Le concert débute avec deux titres rendus célèbres par le divin Oscar : « Falling In Love With Love » et « Cake Walk ». Tout à fait dans la lignée de son compatriote, le canadien Oliver Jones brasse, en virtuose du clavier, un swing dont l’évidence parle d’elle-même. Lors de ces deux premiers morceaux, Jones n’hésite pas à emprunter les propres rythmiques de Peterson, ce dont on ne saurait le blâmer, ne serait-ce qu’à l’écoute du démarrage sur les chapeaux de roues de « Cake Walk ». Quoi qu’il en soit, Oliver Jones a trouvé avec son trio (Eric Lagacé à la contrebasse et Jim Doxas à la batterie) la formule orchestrale idéale pour mettre en évidence les qualités essentielles de sa musique : le swing et la richesse harmonique. Cette formation entretient une complicité musicale qui se traduit par la cohésion de l’ensemble et la stimulation réciproque. Ceci se vérifie par la suite avec trois compositions d’Oliver Jones : « Dance Again Diana », « Something For Chuck », « D For Doxas ». Avec Eric Lagacé et Jim Doxas, Oliver Jones possède deux partenaires d’exception pour porter plus haut cette musique facile à écouter mais toujours intensément lyrique. Le groupe joue un jazz aimable, clair, scintillant, plus volatile que persistant mais sachant aussi trouver l’émotion sur des tempos contemplatifs, comme celui du « Wonderful World » de Louis Armstrong, sorti de sa rengaine pour plus de mystère et de subtilité.
La seconde partie du concert permet davantage à Oliver Jones de se livrer à des envolées complexes, sans jamais perdre de vue la lisibilité d’un thème. Il faut dire que son passé de musicien formé au classique le plus exigeant l’a considérablement aidé à se jouer des pièges de la virtuosité. Cette faculté de passer du classique au jazz, d’enchaîner plusieurs thèmes en d’impressionnant « medleys », en font un musicien très spectaculaire. Difficile de ne pas tomber sous le charme du « George Gershwin Medley » ou de la façon dont il lie les standards « Sweet Georgia Brown » - « Over The Rainbow ». Ces effets ne nous font pas perdre de vue que le fil conducteur de cette soirée reste Oscar Peterson : « When Summer Comes », « Sushi », « Hymn To Freedom » sont autant de reprises qu’Oliver Jones interprète avec brio. Mais c’est sa version de « Nightime » qui retient le plus notre attention. Oliver Jones excelle dans cette ballade funky où fait merveille son sens de l’ornementation. Outre une vitalité rythmique sans faille, il montre une invention mélodique qui lui permet d’improviser avec une fluidité confondante.

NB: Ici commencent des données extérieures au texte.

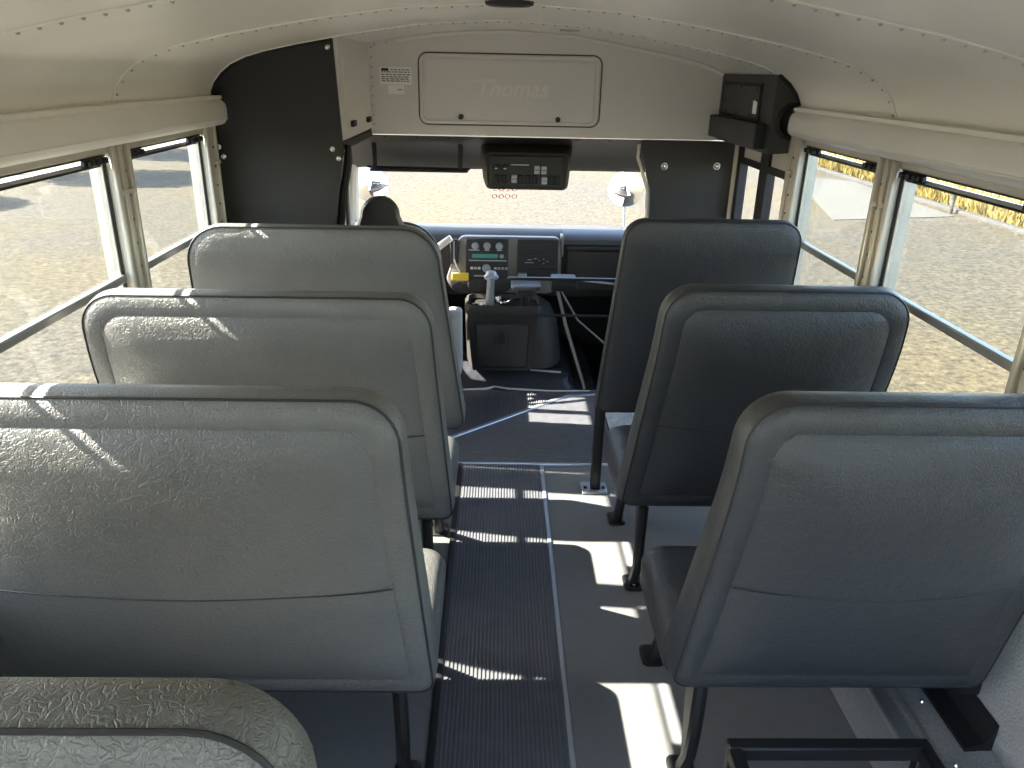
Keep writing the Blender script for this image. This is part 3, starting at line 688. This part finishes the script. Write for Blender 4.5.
gb = obj('glove_box', RB(.385, .96, 4.192, 4.235, .51, .735, r=.012), 'dash', ds)
obj('glove_lip', RB(.385, .96, 4.186, 4.232, .738, .760, r=.006), 'black_abs', ds)
tg = MB(); tg.rbox(-.250, -.158, 4.128, 4.134, .575, .619, r=.0025, seg=1)
ty = empty('yellow_tag', (-.245, 4.12, .59), 'yellow tag hanging at the left of the radio', 'tag')
obj('tag_plate', tg, 'yellow', ty); obj('tag_cord', MB().tube([(-.205,4.131,.619),(-.225,4.15,.65),(-.24,4.174,.685)], .004, 6), 'cream', ty)

# steering wheel and lever
sw = empty('steering_wheel', (-.50, 3.9, .70), 'black steering wheel, its right rim rising beside the front left barrier', 'steering wheel')
cW = Vector((-.505, 3.90, .725)); ax = Vector((0, -.86, .5)).normalized(); u_ = Vector((1,0,0)); w_ = ax.cross(u_).normalized()
obj('rim', MB().tube([cW + (u_*cos(2*pi*k/40) + w_*sin(2*pi*k/40))*.205 for k in range(40)], .015, 10, True), 'dark_grey', sw)
hbm = MB(); hbm.disc(cW - ax*.05, ax, .075, .05, 20, .06); obj('hub', hbm, 'black_abs', sw)
for a in (20, 160, 270):
    d = u_*cos(radians(a)) + w_*sin(radians(a)); obj('spoke', MB().tube([cW - ax*.03 + d*.05, cW + d*.2], [.018,.012], 8), 'black_abs', sw)
obj('steering_column', MB().tube([cW - ax*.05, cW - ax*.30], .04, 12), 'black_abs', sw)
lv = MB(); lv.tube([(-.40,4.02,.72),(-.35,4.02,.752),(-.31,4.02,.784),(-.245,4.02,.832)], [.008,.016,.019,.017], 10)
lv2 = empty('shift_lever', (-.33, 4.02, .72), 'pale column lever pointing up to the right of the steering wheel', 'lever')
obj('lever_grip', lv, 'stalk', lv2); obj('lever_root', MB().tube([(-.345,4.03,.66),(-.338,4.03,.73)], [.016,.020], 8), 'stalk', lv2)

# driver seat
dv = empty('driver_seat', (-.49, 3.65, 0), 'driver seat with a dark rounded headrest rising behind the front left barrier', 'seat')
def dl_(x0,x1,z0,z1,r,y): return [(u, y, v) for u, v in rrect(x0,x1,z0,z1,r,.06,.06)]
obj('backrest', MB().loops([dl_(-.76,-.25,.42,.98,.10,3.41), dl_(-.78,-.23,.40,1.00,.12,3.435), dl_(-.78,-.23,.40,1.00,.12,3.47), dl_(-.75,-.26,.42,.97,.1,3.50)]), 'driver', dv)
hr = []
for y, i in ((3.430,.035),(3.436,.012),(3.455,.0),(3.49,.0),(3.510,.02)):
    hr.append([(u, y, v) for u, v in rrect(-.635+i, -.418-i, .95, 1.124-i, .085-i, .022, .022, .03)])
obj('headrest', MB().loops(hr), 'driver', dv)
obj('cushion', RB(-.77, -.275, 3.49, 3.98, .30, .42, r=.04, seg=3), 'cloth', dv)
obj('seat_base', RB(-.70, -.32, 3.52, 3.88, .0085, .30, r=.02), 'black_abs', dv)
obj('side_bolster', RB(-.235, -.165, 3.38, 3.56, .30, .60, r=.02, seg=3), 'cloth', dv)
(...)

Alors, Oliver Jones n’est-il qu’un heureux suiveur d’Oscar Peterson ? Le concert de ce soir ne déroge pas à la règle d’un jazz classique, rigoureux et détendu tel que savait le pratiquer avec talent ce géant du piano. Cependant, le jeu clair, virtuose, que développe Oliver Jones en quel contexte que ce soit (tempo rapide enlevé, ballade, swing appuyé par une rythmique funky, écho latin, résurgence du bop…) atteint instantanément son public. Ce catalogue d’attitudes, impeccablement présenté lors de cette prestation, montre qu’Oliver Jones est bien plus qu’une simple copie d’Oscar Peterson.